The One Thing

This is my checklist after reading the book, "The One Thing."

  • What is the one thing that is most important now?

  • I find the lead domino and whack away until it falls.

  • I apply the principle that extraordinary results are sequential, rather than simultaneous (the domino effect).

  • I gain knowledge over time, I gain skills over time.

  • I build success sequentially, one thing at a time.

  • I ponder what my one passion is, and turn it into my one skill. My passion leads to disproportionate time practicing or working at it, which eventually translates to skill, when improved leads to better results, which lead to more enjoyment and passion, repeating .

  • I acknowledge the one person that is mentoring me now.

  • I get to the heart of the matter.

  • I enjoy abundance and all the information and choices it brings, and I start by choosing the one thing now because the path to more is through less.

  • Johan Von Goethe said, "Things that matter most must never be at the mercy of things that matter least."

  • In the world of achievement everything does not matter equally.

  • I continually hone an eye for the essential, working from a clear sense of priority.

  • From my to do lists, I pull out the prioritized and vital few tasks from the large stack of all the trivial many, forming a success list. from that! I narrow to the 20%, and again to the 20% until the intent of success, my one thing is clear.

  • I apply the Pareto principle where 20% of the efforts produce 80% of the results. it is the inequality of effort principle.

  • My success list is short, as an organized directive.

  • I apply the idea that success is a short race, choosing the right habit, and then a sprint fueled by discipline just long enough for habit to kick in and take over at 66 days.

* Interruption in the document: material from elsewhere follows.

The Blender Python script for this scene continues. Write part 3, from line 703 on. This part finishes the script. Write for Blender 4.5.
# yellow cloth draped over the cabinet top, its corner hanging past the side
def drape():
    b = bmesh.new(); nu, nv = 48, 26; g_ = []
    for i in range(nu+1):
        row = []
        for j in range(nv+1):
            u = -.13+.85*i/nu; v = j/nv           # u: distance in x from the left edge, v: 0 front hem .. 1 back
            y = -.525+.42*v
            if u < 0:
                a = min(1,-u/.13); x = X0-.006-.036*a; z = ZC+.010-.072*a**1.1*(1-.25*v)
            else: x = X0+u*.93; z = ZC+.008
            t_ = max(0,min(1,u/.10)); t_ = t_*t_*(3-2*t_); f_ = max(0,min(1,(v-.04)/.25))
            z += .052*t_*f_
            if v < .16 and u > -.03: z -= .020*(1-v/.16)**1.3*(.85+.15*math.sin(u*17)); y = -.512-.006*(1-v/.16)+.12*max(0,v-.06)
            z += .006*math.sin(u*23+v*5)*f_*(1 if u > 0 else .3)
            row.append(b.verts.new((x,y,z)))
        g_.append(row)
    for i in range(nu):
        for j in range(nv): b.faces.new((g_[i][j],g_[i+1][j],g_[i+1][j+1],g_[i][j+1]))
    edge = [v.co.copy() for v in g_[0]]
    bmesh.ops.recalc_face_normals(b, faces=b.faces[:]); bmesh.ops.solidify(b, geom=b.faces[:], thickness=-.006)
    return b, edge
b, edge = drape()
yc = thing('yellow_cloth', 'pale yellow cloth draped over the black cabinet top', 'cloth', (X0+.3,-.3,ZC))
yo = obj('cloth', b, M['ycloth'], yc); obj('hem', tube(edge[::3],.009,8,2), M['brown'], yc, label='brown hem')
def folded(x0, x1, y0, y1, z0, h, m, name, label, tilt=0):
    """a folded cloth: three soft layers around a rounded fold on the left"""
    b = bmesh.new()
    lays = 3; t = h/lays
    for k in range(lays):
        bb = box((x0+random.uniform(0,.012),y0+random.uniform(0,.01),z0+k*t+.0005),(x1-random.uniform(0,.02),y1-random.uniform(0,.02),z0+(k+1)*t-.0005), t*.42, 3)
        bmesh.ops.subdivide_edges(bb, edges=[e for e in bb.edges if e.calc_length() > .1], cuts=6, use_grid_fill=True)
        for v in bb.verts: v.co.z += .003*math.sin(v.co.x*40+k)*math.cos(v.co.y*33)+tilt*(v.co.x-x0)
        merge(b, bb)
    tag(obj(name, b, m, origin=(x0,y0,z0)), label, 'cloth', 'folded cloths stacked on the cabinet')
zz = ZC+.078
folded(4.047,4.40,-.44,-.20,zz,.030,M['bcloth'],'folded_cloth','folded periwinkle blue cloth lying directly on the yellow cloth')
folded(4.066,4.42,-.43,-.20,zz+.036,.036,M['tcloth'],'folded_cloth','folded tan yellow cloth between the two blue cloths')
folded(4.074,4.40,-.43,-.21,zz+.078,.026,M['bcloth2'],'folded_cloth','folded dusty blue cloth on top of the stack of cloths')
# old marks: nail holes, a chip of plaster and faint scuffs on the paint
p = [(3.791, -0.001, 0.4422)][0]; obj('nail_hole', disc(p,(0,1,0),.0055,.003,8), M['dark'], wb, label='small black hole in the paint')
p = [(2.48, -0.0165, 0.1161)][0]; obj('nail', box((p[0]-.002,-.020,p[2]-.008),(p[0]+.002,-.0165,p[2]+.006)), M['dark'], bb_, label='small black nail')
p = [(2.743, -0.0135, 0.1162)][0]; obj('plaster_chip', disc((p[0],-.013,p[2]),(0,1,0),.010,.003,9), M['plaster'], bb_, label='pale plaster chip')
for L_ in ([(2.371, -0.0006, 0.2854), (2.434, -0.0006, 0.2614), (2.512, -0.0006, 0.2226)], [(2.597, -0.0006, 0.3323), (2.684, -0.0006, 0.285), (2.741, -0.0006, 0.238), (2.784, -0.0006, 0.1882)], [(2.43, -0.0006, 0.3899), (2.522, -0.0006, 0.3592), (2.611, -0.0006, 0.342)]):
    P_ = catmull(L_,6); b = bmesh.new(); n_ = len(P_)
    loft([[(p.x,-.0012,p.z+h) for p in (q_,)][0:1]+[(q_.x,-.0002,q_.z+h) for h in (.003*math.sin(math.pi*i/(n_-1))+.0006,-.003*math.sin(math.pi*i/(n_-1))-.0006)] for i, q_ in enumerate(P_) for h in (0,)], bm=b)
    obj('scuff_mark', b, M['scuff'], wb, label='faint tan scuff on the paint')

  • I build one habit at a time in 66 day iterations. I can then build on that habit or pick a new one. Over time I build up a collection of good habits.

  • I treat willpower like a device battery, I monitor it and am careful about when to use it. I do what matters most when my willpower is at full charge for the day.

  • I leave some things undone as a necessary trade-off for extraordinary results.

  • I choose what matters most and give it all the time it demands. I get out of balance for a time with infrequent counterbalancing. in my personal life I counterbalance in short iterations. in my professional life I go out of balance for long periods.

  • Success is sequential rather than simultaneous. I build one habit at a time.

  • I use my reserves of willpower in focused way on a full tank of energy. Eating right helps.

  • I think big. I imagine what life looks like with my big question answered. I study people who have already achieved it. I look for their models, systems, habits, and relationships.

  • None of us knows our limits. No one knows their ultimate ceiling of achievement, I so go big, taking leaps of possibility. Believing in big frees me to ask different questions, to follow different paths, and try new things.

  • Success requires action. Action requires thought. Big thinking drives succeeding big. Time is equal for all. Effort varies.

  • What I build today will either empower or restrict me tomorrow.

  • I adopt a growth mindset and learn from mistakes.

  • Great questions are the path to great answers.

  • What’s the one thing I can do such that by doing it everything else will be easier or unnecessary?

  • The question moves our towards a specific action, the first domino. "Can do" beats intention. "Doing it" is action. I alternate zooming in and out between big picture "macro, and small focus micro. I start with the big stuff and see where it leads me, before zooming small.

  • After asking a great question, I find a great answer. My great answers come in 3 categories:

    1. Doable

    2. Stretch

    3. Possible

  • Doable means I have the knowledge and skill now to do it. Stretch means within my reach at the farthest end of my range. I will have to do additional research and study what others have done to come up with this answer. It is potentially achievable and probable, depending on my effort. Possibility is at the outer limits of achievement. By extending myself to find it, I expand and enrich my life for the better. This is necessarily outside my comfort zone. A big answer is never in plain view, nor is the path laid out for me. A possibility answer exists beyond what is already known and being done. After researching for clues and studying the highest achievers, I benchmark and trend. I ask "Has anyone else studied or accomplished this or something like it?" These people become the benchmark, the current high water mark for all that is known and being done.

  • With "stretch" the benchmark was my maximum. For "possibility" answers, the benchmark is my minimum. to establish trending, I look for the next thing I can do in the same direction, or as necessary, in an entirely new direction. New answers require new behavior.

  • I make my life about bringing meaning and purpose to my everyday actions. This makes me happier.

  • I ask myself what drives me to discover my purpose and refine my big why. Pending an answer, I pick a direction. Time brings clarity.